Items from a data source ▸
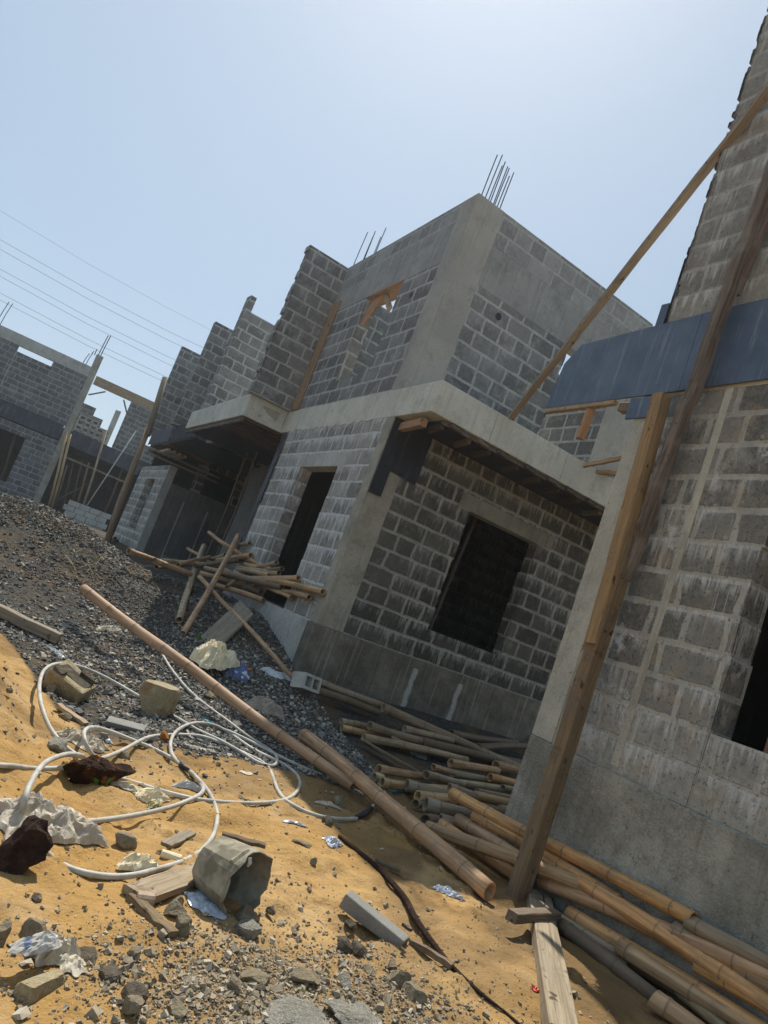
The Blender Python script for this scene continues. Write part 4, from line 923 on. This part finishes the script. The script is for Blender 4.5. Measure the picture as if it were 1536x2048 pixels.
gstick('plank_piece', M_wood, (116, 1410), .04, (172, 1448), .03, .06, .025, 'tan splintered board among the rubble inside the left hose loop', 'plank')
gstick('wood_splinter', M_woodd, (806, 1847), .01, (822, 1862), .01, .02, .015, 'tiny dark splinter on bright sand near the thin block offcut', 'wood splinter')
gstick('split_bamboo_slat', M_woodg, (722, 1478), .10, (840, 1545), .05, .05, .02, 'grey split bamboo slat lying across the gravel end of the stack, upper', 'slat', colr=(1.1, 1.0, .85))
gstick('split_bamboo_slat', M_woodg, (722, 1488), .05, (805, 1538), .04, .05, .02, 'dark split bamboo slat lying across the gravel end of the stack, lower', 'slat', colr=(.5, .45, .4))
gstick('offcut_board', M_woodg, (1005, 1705), .05, (1058, 1738), .03, .16, .02, 'shaded offcut board lying under the sunlit bamboo beside the prop', 'board', colr=(.9, .85, .7))
def cat_rom(P, n=8):
    P = [Vector(p) for p in P]; Q = [P[0] * 2 - P[1]] + P + [P[-1] * 2 - P[-2]]; out = []
    for i in range(1, len(Q) - 2):
        a_, b_, c_, d_ = Q[i - 1:i + 3]
        for k in range(n):
            t = k / n; out.append(.5 * ((2 * b_) + (c_ - a_) * t + (2 * a_ - 5 * b_ + 4 * c_ - d_) * t * t + (3 * b_ - a_ - 3 * c_ + d_) * t ** 3))
    return out + [P[-1]]
st_ = cat_rom([spot(x, y, .012) for x, y in ((678, 1672), (720, 1705), (765, 1745), (808, 1795), (830, 1836), (862, 1882), (905, 1935), (960, 1985), (1010, 2024), (1070, 2075))], 5)
m = MB(); m.tube(st_, [.006 + .012 * math.sin(PI * min(1, .15 + i / len(st_))) for i in range(len(st_))], 6); tag(m.build('rusty_strip', M_rust2, None, smooth=True), 'long curved rusty brown strip lying on the sand from shade to the bottom edge', 'metal strip')

# ------------------------------------------------------------------ hoses
hz = crop(0, 1260, .4297); hb = crop(600, 1340, .32552)
def hose(name, pts, label, r=.0138, cr=hz, parent=None):
    P = cat_rom([spot(*cr(x, y), r + h) for x, y, h in pts], 7)
    m = MB(); m.tube(P, r, 10); o = m.build(name, M_hose, parent, smooth=True)
    return tag(o, label, 'hose', 'white hoses tangled on the sand') if label else o
hose('hose', [(722, 55, .05), (750, 105, .01), (792, 175, .01), (842, 240, .01), (902, 302, .01), (980, 366, .01), (1062, 425, .01), (1150, 492, .015), (1232, 542, .015), (1280, 580, .015), (1289, 610, .015), (1268, 632, .01), (1205, 618, .01), (1125, 570, .01), (1020, 512, .02), (925, 468, .02), (860, 430, .02), (800, 396, .0), (720, 350, .0), (640, 305, .02), (560, 258, .03), (480, 215, .05), (400, 180, .06), (320, 157, .08), (250, 160, .09), (205, 188, .10), (184, 250, .09), (188, 330, .07), (208, 400, .05), (238, 465, .03), (290, 530, .02), (350, 578, .01), (390, 592, .03), (372, 582, .05), (320, 578, .08), (262, 592, .11), (205, 622, .14), (160, 680, .16), (126, 750, .15), (110, 820, .10), (112, 872, .03), (120, 905, .0)], 'white hose making the biggest left loop and a raised loop into the sack')
h2 = hose('hose', [(-420, 560, .0), (-230, 600, .0), (-40, 626, .0), (60, 634, .0), (150, 645, .0), (230, 645, .01), (300, 640, .02), (380, 624, .03), (460, 602, .03), (530, 578, .03), (590, 550, .03), (640, 522, .03), (690, 500, .03), (760, 489, .02), (860, 488, .01), (950, 498, .01), (1060, 540, .0), (1150, 580, .0), (1215, 612, .0), (1255, 650, .0), (1275, 700, .0), (1295, 750, .0), (1330, 793, .0), (1400, 835, .0), (1470, 862, .0), (1536, 875, .0), (1600, 880, .01), (1660, 878, .02)], 'white hose waving from the left edge to the black coupling by the big bamboo')
pc = [spot(712, 1636, .03), spot(728, 1628, .04), spot(742, 1616, .05)]
m = MB(); m.tube(pc, [.02, .024, .02], 10); o = m.build('coupling', M_black, h2, smooth=True)
m = MB(); m.tube([spot(738, 1618, .05), spot(752, 1608, .06)], .013, 10); o = m.build('nozzle', M_hose, h2, smooth=True)
m = MB(); m.tube([spot(703, 1645, .0), spot(722, 1634, .01), spot(742, 1620, .02)], .008, 6); o = m.build('tape_tail', M_black, h2, smooth=True)
h3 = hose('hose', [(545, 690, .0), (600, 703, .0), (660, 722, .0), (760, 752, .0), (880, 782, .01), (960, 794, .01), (1060, 803, .0), (1170, 806, .0), (1280, 800, .0), (1350, 780, .0), (1390, 740, .0), (1395, 705, .0), (1375, 668, .0), (1335, 635, .0), (1280, 605, .01), (1180, 556, .01), (1085, 492, .015), (1010, 448, .02), (930, 432, .03), (865, 444, .04), (815, 478, .04), (794, 525, .03), (798, 572, .02), (820, 606, .015), (850, 632, .015), (882, 658, .015), (920, 692, .01), (968, 750, .01), (1000, 815, .0), (1011, 880, .0), (990, 960, .0), (935, 1028, .0), (860, 1072, .0), (790, 1098, .0), (720, 1117, .01), (640, 1138, .01), (550, 1148, .0), (440, 1140, .0), (330, 1112, .0), (255, 1070, .0), (205, 1030, .02), (165, 990, .03), (120, 940, .02), (80, 900, .0)], 'white hose with a black joint, ringing the orange rock and sweeping past the bucket')
m = MB(); m.tube([spot(*hz(x, y), .03) for x, y in ((816, 602), (850, 632), (882, 658))], [.0155, .017, .0155], 10); m.build('joint', M_black, h3, smooth=True)
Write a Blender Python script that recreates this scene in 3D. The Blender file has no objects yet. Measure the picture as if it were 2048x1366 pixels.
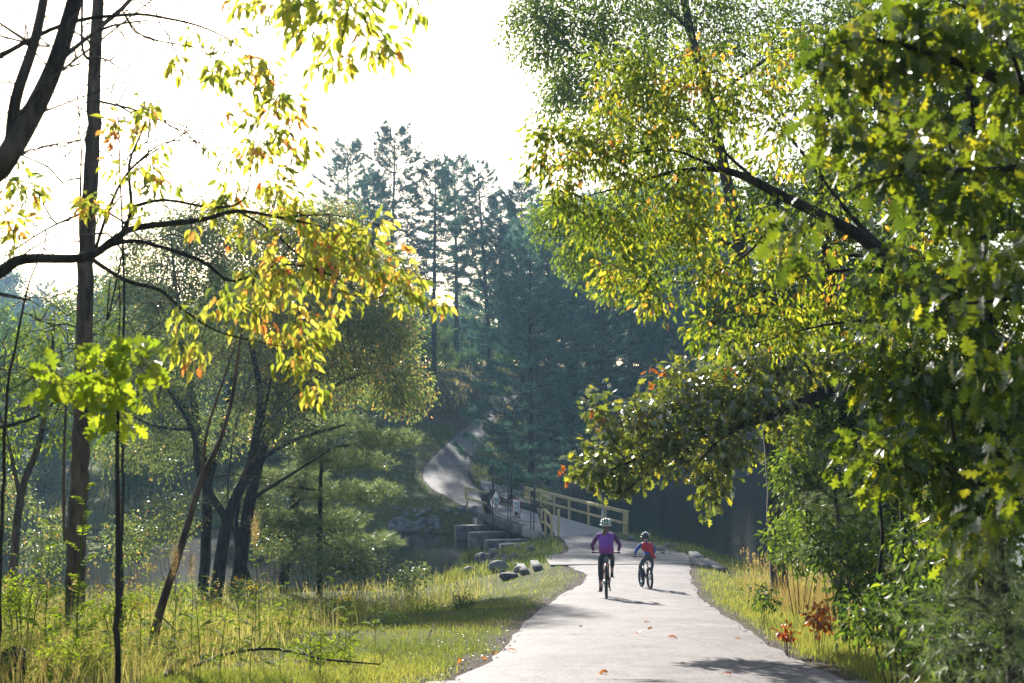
import bpy, bmesh, math, random
import numpy as np
from mathutils import Vector, Matrix, Euler
random.seed(7); rng = np.random.default_rng(7)
S = bpy.context.scene
COL = S.collection
# ------------------------------------------------------------------ camera, world, sun, exposure
F, CAMZ, PITCH = 2844.4, 6.9, math.atan(97/2844.4)
cam_d = bpy.data.cameras.new('camera'); cam = bpy.data.objects.new('camera', cam_d); COL.objects.link(cam)
cam.location = (0, 0, CAMZ); cam.rotation_euler = (math.pi/2 + PITCH, 0, 0)
cam_d.sensor_width = 36; cam_d.lens = 50; cam_d.clip_start = .1; cam_d.clip_end = 3000
cam_d.dof.use_dof = True; cam_d.dof.focus_distance = 33; cam_d.dof.aperture_fstop = 4.0
S.camera = cam
SUN_AZ, SUN_EL = math.radians(-12.5), math.radians(19.5)      # azimuth from +Y, clockwise positive
W = bpy.data.worlds.new('World'); S.world = W; W.use_nodes = True
nt = W.node_tree; nt.nodes.clear()
sky = nt.nodes.new('ShaderNodeTexSky'); sky.sky_type = 'NISHITA'; sky.sun_disc = False
sky.sun_elevation = SUN_EL; sky.sun_rotation = SUN_AZ; sky.air_density = 1.0; sky.dust_density = 1.2; sky.ozone_density = 1.0
bg = nt.nodes.new('ShaderNodeBackground'); bg.inputs['Strength'].default_value = .088
wo = nt.nodes.new('ShaderNodeOutputWorld')
hs = nt.nodes.new('ShaderNodeHueSaturation'); hs.inputs['Saturation'].default_value = .95
nt.links.new(sky.outputs[0], hs.inputs['Color']); nt.links.new(hs.outputs[0], bg.inputs[0]); nt.links.new(bg.outputs[0], wo.inputs[0])
sd = bpy.data.lights.new('sun', 'SUN'); sd.energy = 5.0; sd.angle = math.radians(.53); sd.color = (1, .94, .86)
sun = bpy.data.objects.new('sun', sd); COL.objects.link(sun)
sdir = Vector((math.sin(SUN_AZ)*math.cos(SUN_EL), math.cos(SUN_AZ)*math.cos(SUN_EL), math.sin(SUN_EL)))
sun.rotation_euler = sdir.to_track_quat('Z', 'Y').to_euler(); sun.location = sdir*60
S.view_settings.view_transform = 'Standard'; S.view_settings.look = 'None'
S.view_settings.exposure = 1.12; S.view_settings.gamma = 1; S.view_settings.use_curve_mapping = False
S.render.engine = 'CYCLES'
cy = S.cycles
cy.max_bounces = 7; cy.diffuse_bounces = 3; cy.glossy_bounces = 3; cy.transmission_bounces = 5; cy.volume_bounces = 0
cy.transparent_max_bounces = 6; cy.use_denoising = True; cy.sample_clamp_indirect = 6
cy.caustics_reflective = False; cy.caustics_refractive = False

# ------------------------------------------------------------------ picture measurements -> world points
CP, SP = math.cos(PITCH), math.sin(PITCH)
def ray(px, py):
    x, z = px-1024, 683-py
    return np.array([x, F*CP - z*SP, z*CP + F*SP])
def at(px, py, d):                      # the point at distance d (along Y) seen at a place measured in the photograph
    r = ray(px, py); return np.array([r[0]*d/r[1], d, CAMZ + r[2]*d/r[1]])
def on_z(px, py, z):
    r = ray(px, py); t = (z-CAMZ)/r[2]; return np.array([r[0]*t, r[1]*t, z])

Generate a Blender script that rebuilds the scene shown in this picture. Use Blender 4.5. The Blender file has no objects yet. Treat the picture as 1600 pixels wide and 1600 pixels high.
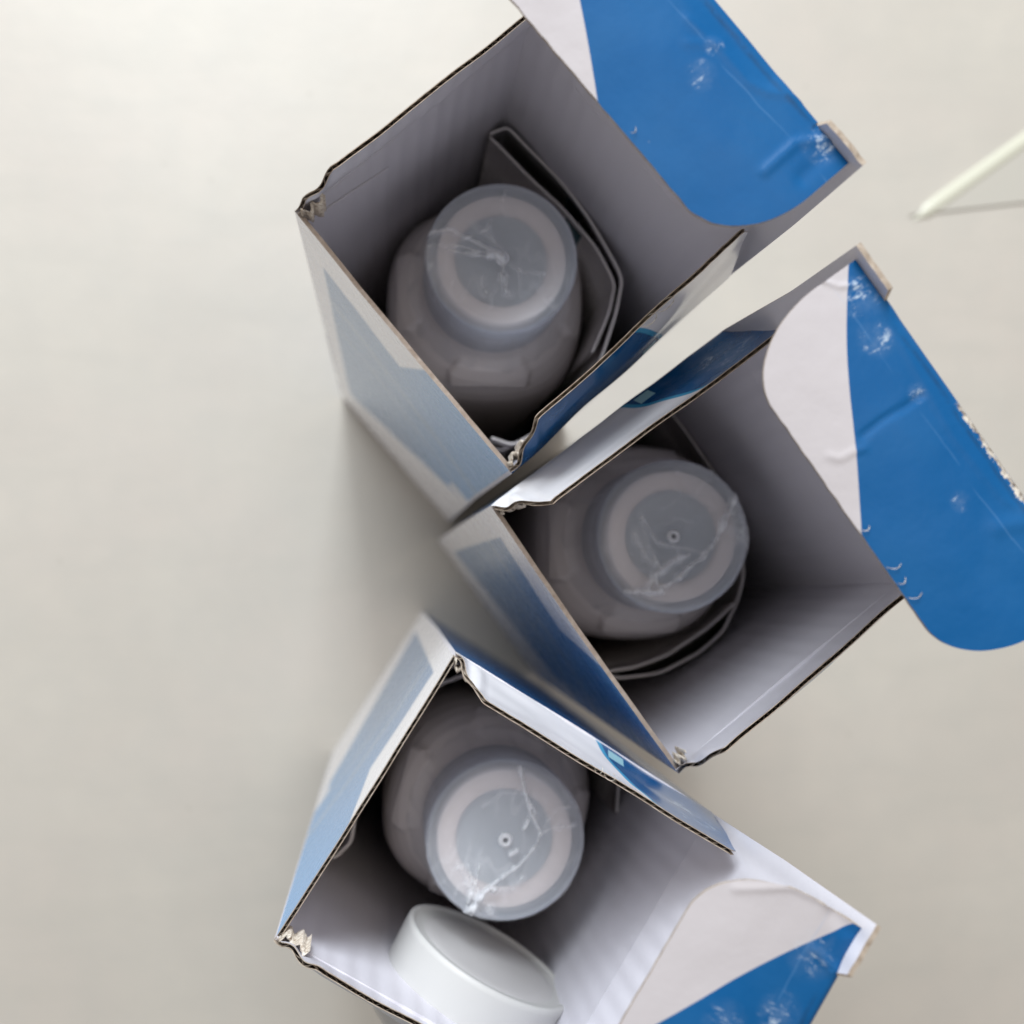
import bpy, math, random
from mathutils import Vector, Matrix, noise
random.seed(7)
SC = bpy.context.scene
U = 0.065                      # one unit = width of a carton front, in metres
HB = 3.606                     # carton height in units (rim above table)
DB = 0.9367                    # carton depth in units
PI = math.pi

# ------------------------------------------------------------------ camera
cd = bpy.data.cameras.new("camera"); cam = bpy.data.objects.new("camera", cd)
SC.collection.objects.link(cam); SC.camera = cam
cd.sensor_fit = 'HORIZONTAL'; cd.sensor_width = 36.0; cd.lens = 40.5
cd.clip_start = 0.005; cd.clip_end = 20
R = [[0.99429, 0.0, 0.10673], [0.00579, -0.99853, -0.05391], [0.10658, 0.05422, -0.99283]]
M = Matrix(((R[0][0], -R[1][0], -R[2][0], 0), (R[0][1], -R[1][1], -R[2][1], 0),
            (R[0][2], -R[1][2], -R[2][2], 0), (0, 0, 0, 1)))
M.translation = Vector((0, 0, (HB + 3.4668) * U))
cam.matrix_world = M
cd.dof.use_dof = True; cd.dof.focus_distance = 3.15 * U; cd.dof.aperture_fstop = 14.5

# ------------------------------------------------------------------ light
w = bpy.data.worlds.new("World"); SC.world = w; w.use_nodes = True
bg = w.node_tree.nodes['Background']
bg.inputs[0].default_value = (1.0, 0.955, 0.92, 1); bg.inputs[1].default_value = 0.42
def area(name, loc, target, size, power, col, sy=None):
    l = bpy.data.lights.new(name, 'AREA'); l.shape = 'RECTANGLE'; l.size = size; l.size_y = sy or size
    l.energy = power; l.color = col
    o = bpy.data.objects.new(name, l); SC.collection.objects.link(o); o.location = loc
    o.rotation_euler = (Vector(target) - Vector(loc)).to_track_quat('-Z', 'Y').to_euler()
    return o
area("window_light", (-0.02, 0.98, 0.86), (0.0, 0.0, 0.15), 0.28, 10.6, (0.87, 0.94, 1.0), 0.55)
area("side_window_light", (-0.28, 0.74, 0.90), (0.0, 0.05, 0.15), 0.45, 8.6, (0.88, 0.945, 1.0), 0.45)
area("ceiling_light", (0.24, 0.22, 1.05), (0.08, 0.05, 0.0), 0.42, 1.7, (1.0, 0.87, 0.72), 0.42)
SC.view_settings.view_transform = 'Standard'; SC.view_settings.look = 'None'
SC.view_settings.exposure = 0.0; SC.view_settings.gamma = 1.0

# ------------------------------------------------------------------ node helper
class N:
    def __init__(s, name):
        s.m = bpy.data.materials.new(name); s.m.use_nodes = True
        s.t = s.m.node_tree; s.n = s.t.nodes; s.l = s.t.links
        s.b = s.n['Principled BSDF']; s.out = s.n['Material Output']
    def put(s, sock, v):
        if v is None: return
        if hasattr(v, 'is_output'): s.l.new(v, sock)
        elif isinstance(v, (tuple, list)): sock.default_value = tuple(v) + ((1,) if len(v) == 3 and len(sock.default_value) == 4 else ())
        else: sock.default_value = v
    def ma(s, op, a, b=None, c=None, cl=False):
        q = s.n.new('ShaderNodeMath'); q.operation = op; q.use_clamp = cl
        s.put(q.inputs[0], a); s.put(q.inputs[1], b); s.put(q.inputs[2], c); return q.outputs[0]
    def add(s, a, b): return s.ma('ADD', a, b)
    def sub(s, a, b): return s.ma('SUBTRACT', a, b)
    def mul(s, a, b): return s.ma('MULTIPLY', a, b)
    def gt(s, a, b): return s.ma('GREATER_THAN', a, b)
    def lt(s, a, b): return s.ma('LESS_THAN', a, b)
    def step(s, x, e, wd):      # soft step around e
        q = s.n.new('ShaderNodeMapRange'); q.interpolation_type = 'SMOOTHSTEP'
        s.put(q.inputs[0], x); s.put(q.inputs[1], e - wd); s.put(q.inputs[2], e + wd); return q.outputs[0]
    def mix(s, f, a, b):
        q = s.n.new('ShaderNodeMix'); q.data_type = 'RGBA'
        s.put(q.inputs[0], f); s.put(q.inputs[6], a); s.put(q.inputs[7], b); return q.outputs[2]
    def coord(s, which='Object', scale=None):
        q = s.n.new('ShaderNodeTexCoord'); o = q.outputs[which]
        if scale:
            p = s.n.new('ShaderNodeMapping'); s.l.new(o, p.inputs[0]); p.inputs[3].default_value = scale; o = p.outputs[0]
        return o
    def uv(s):
        q = s.n.new('ShaderNodeSeparateXYZ'); s.l.new(s.coord('UV'), q.inputs[0]); return q.outputs[0], q.outputs[1]
    def noise(s, scale, det=3, vec=None, rough=0.5, dist=0.0):
        q = s.n.new('ShaderNodeTexNoise'); q.inputs['Scale'].default_value = scale; q.inputs['Detail'].default_value = det
        q.inputs['Roughness'].default_value = rough; q.inputs['Distortion'].default_value = dist
        if vec is not None: s.l.new(vec, q.inputs['Vector'])
        return q.outputs[0]
    def vor(s, scale, vec=None, feature='F1'):
        q = s.n.new('ShaderNodeTexVoronoi'); q.feature = feature; q.inputs['Scale'].default_value = scale
        if vec is not None: s.l.new(vec, q.inputs['Vector'])
        return q.outputs['Distance']
    def bump(s, h, dist, strength=1.0):
        q = s.n.new('ShaderNodeBump'); q.inputs['Distance'].default_value = dist; q.inputs['Strength'].default_value = strength
        s.put(q.inputs['Height'], h); s.l.new(q.outputs[0], s.b.inputs['Normal']); return q.outputs[0]
    def set(s, **k):
        for a, v in k.items(): s.put(s.b.inputs[a.replace('_', ' ')], v)
        return s.m

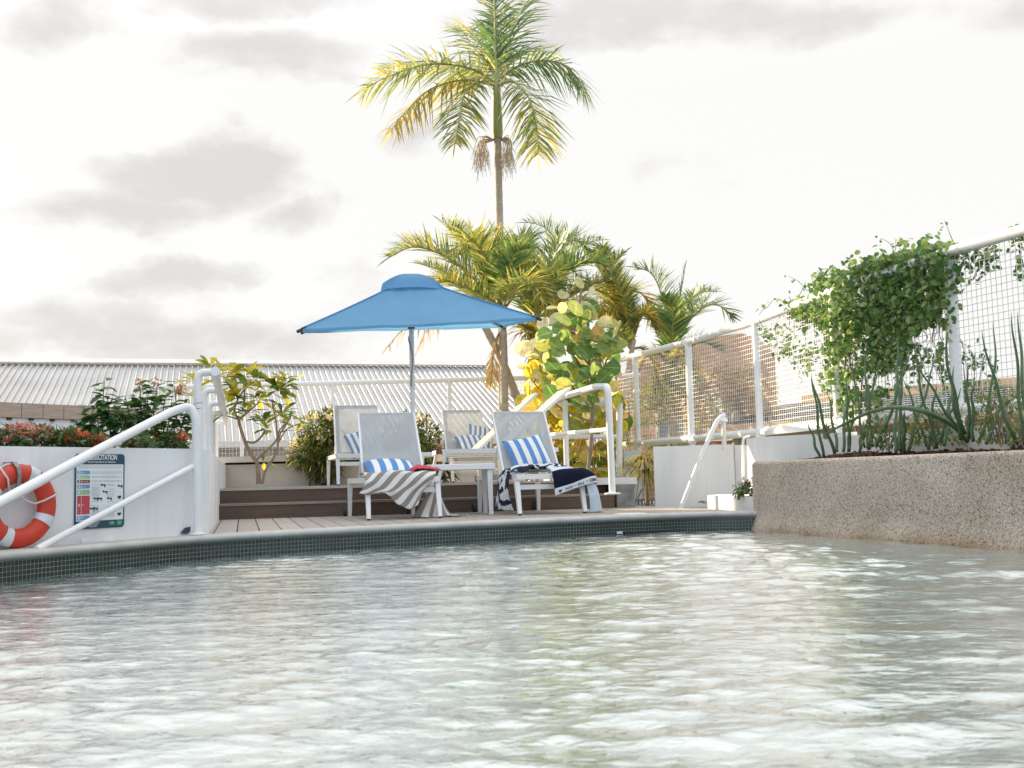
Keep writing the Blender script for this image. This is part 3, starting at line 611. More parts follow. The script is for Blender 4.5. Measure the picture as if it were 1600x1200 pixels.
def lounger(label, loc, rz, ang=58, piv=-.13, blen=.72, group='sun loungers set out on the two decks'):
    t = thing('sun_lounger', label, 'sun lounger', (0, 0, 0), group); X = Vec((1, 0, 0))
    for s in (-1, 1):
        mb = MB(); mb.box((s * HW, 0, SH_ - .025), (.032, 2 * HL, .05)); mb.build('side_rail', LMET, t, smooth=0)
    mb = MB()
    for c_, d_ in (((0, -HL - .0165, SH_ - .026), (2 * HW + .032, .032, .048)), ((0, HL + .0165, SH_ - .026), (2 * HW + .032, .032, .048)), ((0, -HL + .03, SH_ - .12), (2 * HW - .035, .025, .045)), ((0, .25, SH_ - .03), (2 * HW - .034, .03, .03))):
        mb = MB(); mb.box(c_, d_); mb.build('cross_bar', LMET, t, smooth=0)
    for s in (-1, 1):
        mb = MB(); mb.bar((s * (HW + .001), -HL + .02, SH_ - .051), (s * (HW + .004), -HL - .06, .012), .046, .046, w2=.034, h2=.034, up=Vec((0, 1, 0))); l_ = mb.build('leg', LMET, t, smooth=0)
        mb = MB(); mb.box((s * (HW + .004), -HL - .06, .006), (.03, .03, .012)); mb.build('foot_cap', DARK, l_, smooth=0)
        mb = MB(); mb.bar((s * HW, HL - .04, SH_ - .051), (s * (HW + .004), HL - .03, .0), .046, .046, w2=.034, h2=.034, up=Vec((0, 1, 0))); mb.build('leg', LMET, t, smooth=0)
        mb = MB(); c = Vec((s * (HW + .004) - .045, HL + .02, .045)); mb.tube([c - X * .012, c + X * .012], .044, 18); mb.build('wheel', DARK, t, smooth=40)
    ca, sa = cos(R(ang)), sin(R(ang)); z0 = SH_ + .012
    def bp_(u, s, off=0): # along the backrest
        return Vec((s, piv + ca * s_(u) - sa * off, z0 + sa * s_(u) + ca * off))
    s_ = lambda u: u * blen
    mb = MB()
    for s in (-1, 1): mb.bar(bp_(0, s * (HW - .03)), bp_(1, s * (HW - .045)), .024, .03)
    mb.bar(bp_(1, -HW + .033), bp_(1, HW - .033), .024, .024); mb.bar(bp_(.02, -HW + .05), bp_(.02, HW - .05), .02, .02)
    bf = mb.build('back_frame', LMET, t, smooth=0)
    w_ = HW - .038
    mb = MB(); mb.grid(lambda u, v: bp_(.005 + .99 * v, (2 * u - 1) * (w_ - .012 * v), .016 - .03 * (1 - (2 * u - 1) ** 2) * sin(pi * v)), 10, 14)
    so = mb.build('backrest', SLING, t, smooth=180)
    for s in (-1, 1):
        mb = MB(); mb.bar((s * (HW - .05), piv + .46, SH_ - .035), bp_(.58, s * (HW - .06), -.02), .014, .014); mb.build('back_prop', LMET, t, smooth=0)
    mb = MB(); mb.grid(lambda u, v: Vec(((2 * u - 1) * (HW - .018), -HL + .02 + v * (piv + HL - .02), SH_ - .004 - .022 * (1 - (2 * u - 1) ** 2) * sin(pi * v))), 10, 10)
    mb.grid(lambda u, v: Vec(((2 * u - 1) * (HW - .018), piv + .02 + v * (HL - .04 - piv), SH_ - .012 - .035 * (1 - (2 * u - 1) ** 2) * sin(pi * v))), 10, 10)
    mb.build('seat', SLING, t, smooth=180)
    t.location = loc; t.rotation_euler = (0, 0, rz)
    ORG[t.name] = Vec((0, 0, 0))
    return t, Matrix.Translation(Vec(loc)) @ Matrix.Rotation(rz, 4, 'Z')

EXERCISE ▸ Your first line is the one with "Generate a Blender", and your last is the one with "cd.dof.use_dof = True;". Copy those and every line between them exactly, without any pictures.

RESULT OF THIS TASK ▸
Generate a Blender script that rebuilds the scene shown in this picture. Use Blender 4.5. The Blender file has no objects yet. Treat the picture as 1600 pixels wide and 1600 pixels high.
import bpy, math, random
from mathutils import Vector, Matrix, noise
random.seed(7)
SC = bpy.context.scene
U = 0.065                      # one unit = width of a carton front, in metres
HB = 3.606                     # carton height in units (rim above table)
DB = 0.9367                    # carton depth in units
PI = math.pi

# ------------------------------------------------------------------ camera
cd = bpy.data.cameras.new("camera"); cam = bpy.data.objects.new("camera", cd)
SC.collection.objects.link(cam); SC.camera = cam
cd.sensor_fit = 'HORIZONTAL'; cd.sensor_width = 36.0; cd.lens = 40.5
cd.clip_start = 0.005; cd.clip_end = 20
R = [[0.99429, 0.0, 0.10673], [0.00579, -0.99853, -0.05391], [0.10658, 0.05422, -0.99283]]
M = Matrix(((R[0][0], -R[1][0], -R[2][0], 0), (R[0][1], -R[1][1], -R[2][1], 0),
            (R[0][2], -R[1][2], -R[2][2], 0), (0, 0, 0, 1)))
M.translation = Vector((0, 0, (HB + 3.4668) * U))
cam.matrix_world = M
cd.dof.use_dof = True; cd.dof.focus_distance = 3.15 * U; cd.dof.aperture_fstop = 14.5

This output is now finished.